Off topic: Taxes for free-lancer translators between countries
Thread poster: MariusV

MariusV  Identity Verified
Local time: 22:38
English to Lithuanian
+ ...
May 2, 2012

Dear colleagues,

For my own curiosity, I am doing a small simple research about taxes for free-lancer translators in different countries.

I would be very interested if you could share some basic information on:

1. profit/revenue/income tax you have to pay to your government;
2. other taxes and duties, like taxes for social security, health care, etc. (if any);
3. VAT threshold in your country (i.e. when a free-lancer translator must register for VAT);
4. any limitations, restrictions, and similar things (if any) applied to self-employed working as free-lancer translators;
5. the average net that remains for one "after all taxes" in percentage (say you earn 100% before taxes, and after taxes, and etc. it remains ~ 70%).


Tim Drayton  Identity Verified
Local time: 22:38
Turkish to English
+ ...
Cyprus May 2, 2012

The answers applicable to the Republic of Cyprus:

1- Income tax (applicable to the self-employed as opposed to companies) is relatively low: the current rates are:
Taxable income (euro) Tax Rate

0 - 19,500 nil
19,501 - 28,000 20%
28,001 - 36,300 25%
36,301 - 60,000 30%
60,001 and over 35%

Temporary tax is payable in the middle of the year based on one's expected earnings for the current tax year (which is the calendar year).

In addition to having a low tax regime, another advantage is that the annual self-declaration form, available in Greek or English and which may be returned in English, is an extremely simple four-page document on which, in my case, there is little more to enter apart from my turnover, expenses and allowable deductions.

2- It is manadatory for self-employed persons to join the state social insurance scheme, and benefits such as health care, pensions and welfare payments are a lot less generous than in most western European countries (which is fair enough - low tax = low benefits). The amount of contributions payable is set as a lump sum based on the area of business that one is registered as working in; for translators the payment is curretly set at EUR 615.79 per quarter.

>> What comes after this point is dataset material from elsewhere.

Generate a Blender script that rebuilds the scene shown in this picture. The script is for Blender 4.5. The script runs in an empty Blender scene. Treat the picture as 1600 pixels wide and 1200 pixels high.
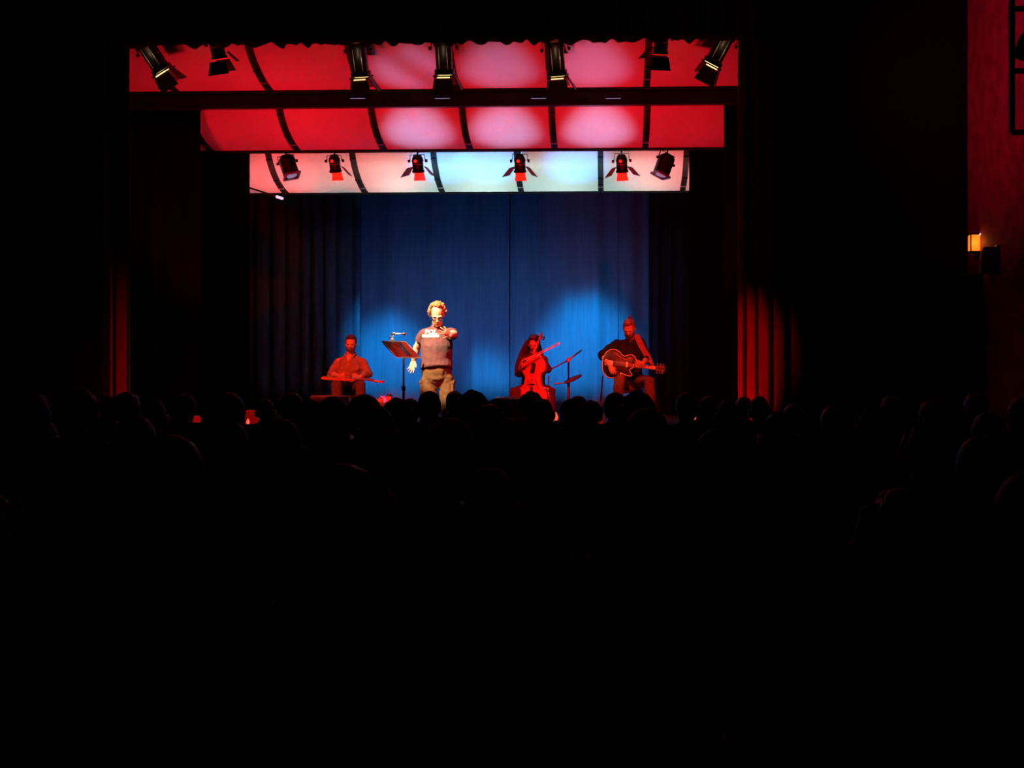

Payments made into the social insurance scheme are income taz deductable.

3- The VAT threshold is low at EUR 15,600. The rate of VAT was recently raised friom 15% to 17%.

4- Cyprus is a very business friendly, low regulation place and freelance translators are, in my experience, free to get on with their business without falling foul of any petty rules and restrictions. I have found the staff at government offices to be very efficient and friendly in handling my inquiries (and in English at that!).

5- My own turnover has been badly affected by the crisis for the last couple of years and has remained below the income tax threshold meaning that I have paid zero income tax, and I regard the social insurance payments that I make as a kind of stealth tax, given that I am unlikely at may age to derive much benefit from this fund even in terms of an old age pension. This state of affairs seems satisfactory to me as, overall, I do not pay an excessive amount of my earnings to the government.
Some people allege that the high cost of electricity, which is supplied by a state monopoly enterprise, is a further kind of stealth tax.
This may be true, but I feel that Cyprus is a business friendly, low tax kind of place where the state, as a result, is not expected to provide the sort of support that is usual in westen Europe.
On the negative side, the cost of living on the island has skyrocketed, arguably due to EU accession and adoption of the euro, and it is not the crime-free place that it was a few years ago.

I hope that the above information helps.


Tim Drayton  Identity Verified
Local time: 22:38
Turkish to English
+ ...
Lithuania? May 2, 2012

Dear MariusV.
I would find it useful to know the comparative situation in Lithuania (and also other EU countries, if colleagues would be willing to share).